As sessões de descarrego neopentecostais, por outro lado, têm um roteiro midiático. Um obreiro escolhe um membro da assembleia supostamente possuído por um espírito e o leva até o púlpito. Lá, diante das câmeras de TV, o pastor começa a interrogá-lo. Palavras de ordem são comuns: “Sai desse corpo que não te pertence!” ou “Está amarrado em nome de Jesus!”. A vítima, então, é agarrada pelos braços ou jogada ao chão.
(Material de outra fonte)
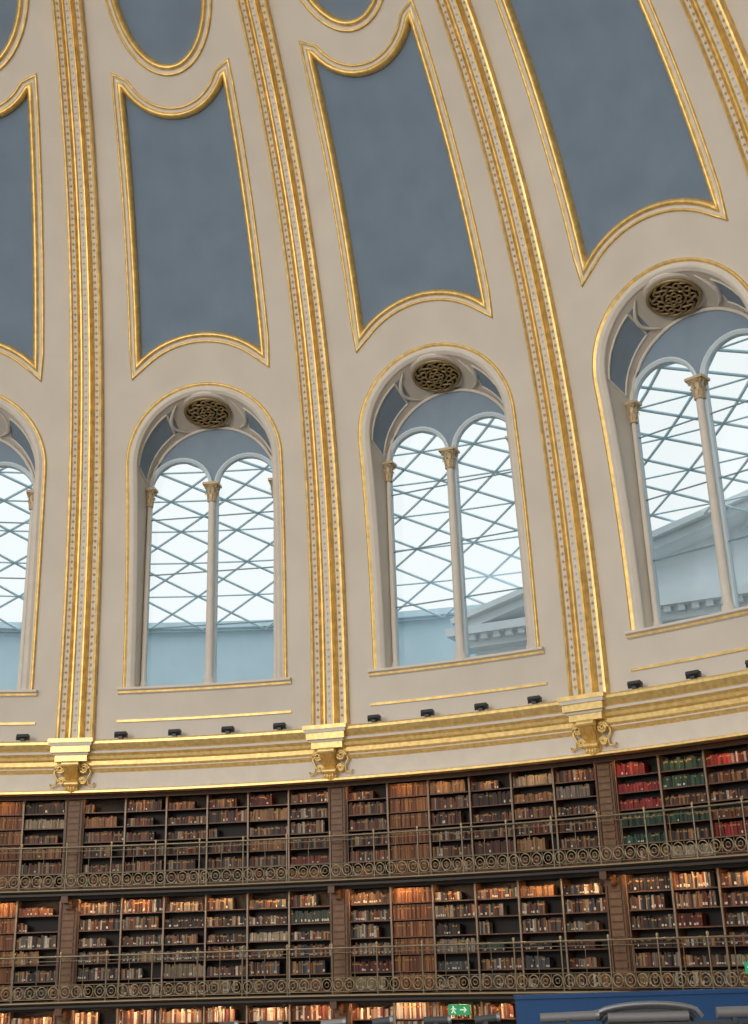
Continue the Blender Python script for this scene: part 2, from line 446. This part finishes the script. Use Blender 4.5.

Ao final de tudo, o capiroto é derrotado. “O rito da expulsão de espíritos malignos virou o ápice da pregação de alguns líderes neopentecostais”, diz Luiz Henrique Rodrigues Paiva, professor da Universidade Católica de Pernambuco. “Em vez de levar a palavra de Deus aos fiéis, esses pastores se tornaram reféns de uma teologia construída em função do Diabo”, opina.

A cartilha da CNBB diz que, uma vez comprovada a autenticidade da possessão e autorizado o exorcismo pelo bispo da diocese, o ritual não pode ser alvo de publicidade, muito menos transformado em espetáculo. Divulgá-lo com antecedência? Fora de cogitação. Gravar, filmar ou registrar o ato? Nem pensar. Cobrar pelo trabalho? Proibidíssimo. Quanto mais discreto, melhor. “Se aparecer algum padre dizendo que faz exorcismo na frente dos fiéis, com direito a plateia e filmagem, pode ter certeza: não é um dos nossos”, diz o padre João Cláudio do Nascimento, reitor da capela de Nossa Senhora de Fátima, em Niterói.

Padre João Cláudio sabe do que fala. Ele foi um dos 280 participantes da 11ª edição do curso Exorcismo e Oração de Libertação, realizado em abril de 2016, em Roma. O curso é anual, custa 300 euros e inclui palestras como Identificando a ação extraordinária do demônio ou O aspecto psicológico da manipulação mental. A ideia é combater a carência de exorcistas católicos no mundo. Qualquer pessoa pode seque inscrever: membros da Igreja e leigos, como historiadores, psicólogos e jornalistas. As aulas, porém, são todas teóricas.